### Exercise input:
━━━━

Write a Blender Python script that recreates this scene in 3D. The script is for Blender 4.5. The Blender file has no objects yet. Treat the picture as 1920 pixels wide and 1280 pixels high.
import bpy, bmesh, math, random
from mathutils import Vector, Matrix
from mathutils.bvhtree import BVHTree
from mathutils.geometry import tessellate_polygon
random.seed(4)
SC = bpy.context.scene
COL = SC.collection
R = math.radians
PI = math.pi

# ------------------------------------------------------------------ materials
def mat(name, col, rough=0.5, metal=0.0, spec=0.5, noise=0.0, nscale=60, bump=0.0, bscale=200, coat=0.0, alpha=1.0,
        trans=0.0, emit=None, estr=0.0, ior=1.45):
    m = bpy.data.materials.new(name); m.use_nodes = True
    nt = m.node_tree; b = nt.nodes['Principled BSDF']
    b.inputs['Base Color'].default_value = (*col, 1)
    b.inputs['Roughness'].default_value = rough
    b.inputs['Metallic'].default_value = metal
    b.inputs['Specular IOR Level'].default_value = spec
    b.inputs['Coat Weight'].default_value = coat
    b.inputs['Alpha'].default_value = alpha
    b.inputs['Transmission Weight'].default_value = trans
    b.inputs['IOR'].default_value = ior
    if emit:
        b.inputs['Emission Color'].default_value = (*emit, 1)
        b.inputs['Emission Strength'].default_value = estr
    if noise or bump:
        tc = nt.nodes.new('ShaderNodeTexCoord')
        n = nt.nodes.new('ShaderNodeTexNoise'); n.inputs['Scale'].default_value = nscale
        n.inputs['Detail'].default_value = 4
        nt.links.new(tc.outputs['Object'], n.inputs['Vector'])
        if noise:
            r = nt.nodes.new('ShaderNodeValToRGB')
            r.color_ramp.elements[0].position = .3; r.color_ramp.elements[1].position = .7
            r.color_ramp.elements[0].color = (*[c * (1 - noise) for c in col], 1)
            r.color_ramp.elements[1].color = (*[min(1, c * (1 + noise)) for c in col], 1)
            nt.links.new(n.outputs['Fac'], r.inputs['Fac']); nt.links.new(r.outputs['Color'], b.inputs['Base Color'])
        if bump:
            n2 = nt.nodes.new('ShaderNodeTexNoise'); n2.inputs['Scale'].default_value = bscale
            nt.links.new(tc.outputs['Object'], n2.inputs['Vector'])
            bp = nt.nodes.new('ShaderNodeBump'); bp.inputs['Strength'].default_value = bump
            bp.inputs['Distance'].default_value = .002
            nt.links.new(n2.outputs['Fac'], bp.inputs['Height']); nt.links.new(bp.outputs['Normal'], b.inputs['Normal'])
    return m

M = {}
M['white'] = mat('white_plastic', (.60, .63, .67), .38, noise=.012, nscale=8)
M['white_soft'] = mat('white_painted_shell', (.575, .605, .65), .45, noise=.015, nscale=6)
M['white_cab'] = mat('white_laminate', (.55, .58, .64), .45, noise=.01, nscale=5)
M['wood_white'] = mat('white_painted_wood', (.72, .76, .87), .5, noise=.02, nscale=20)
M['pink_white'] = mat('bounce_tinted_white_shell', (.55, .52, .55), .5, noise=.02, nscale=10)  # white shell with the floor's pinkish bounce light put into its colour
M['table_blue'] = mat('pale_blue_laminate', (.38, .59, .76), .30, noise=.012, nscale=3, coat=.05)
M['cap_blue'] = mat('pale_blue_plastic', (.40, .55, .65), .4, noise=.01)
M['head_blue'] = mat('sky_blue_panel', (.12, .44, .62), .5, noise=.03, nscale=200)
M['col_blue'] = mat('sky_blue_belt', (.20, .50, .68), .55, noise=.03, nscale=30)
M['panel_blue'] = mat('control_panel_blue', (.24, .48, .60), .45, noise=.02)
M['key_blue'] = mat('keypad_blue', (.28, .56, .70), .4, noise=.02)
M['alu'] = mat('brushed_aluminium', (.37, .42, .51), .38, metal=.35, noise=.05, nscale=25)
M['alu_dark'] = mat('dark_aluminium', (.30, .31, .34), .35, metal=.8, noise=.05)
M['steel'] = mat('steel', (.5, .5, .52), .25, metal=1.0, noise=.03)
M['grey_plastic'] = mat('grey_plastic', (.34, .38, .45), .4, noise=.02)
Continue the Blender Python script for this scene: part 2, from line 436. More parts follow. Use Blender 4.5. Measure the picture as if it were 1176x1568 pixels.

━━━━

### What to produce:
Copy out the listing above, line by line and exactly, from its first line to the line holding "PI = math.pi", inclusive.

### Expected answer:
Write a Blender Python script that recreates this scene in 3D. The script is for Blender 4.5. The Blender file has no objects yet. Treat the picture as 1920 pixels wide and 1280 pixels high.
import bpy, bmesh, math, random
from mathutils import Vector, Matrix
from mathutils.bvhtree import BVHTree
from mathutils.geometry import tessellate_polygon
random.seed(4)
SC = bpy.context.scene
COL = SC.collection
R = math.radians
PI = math.pi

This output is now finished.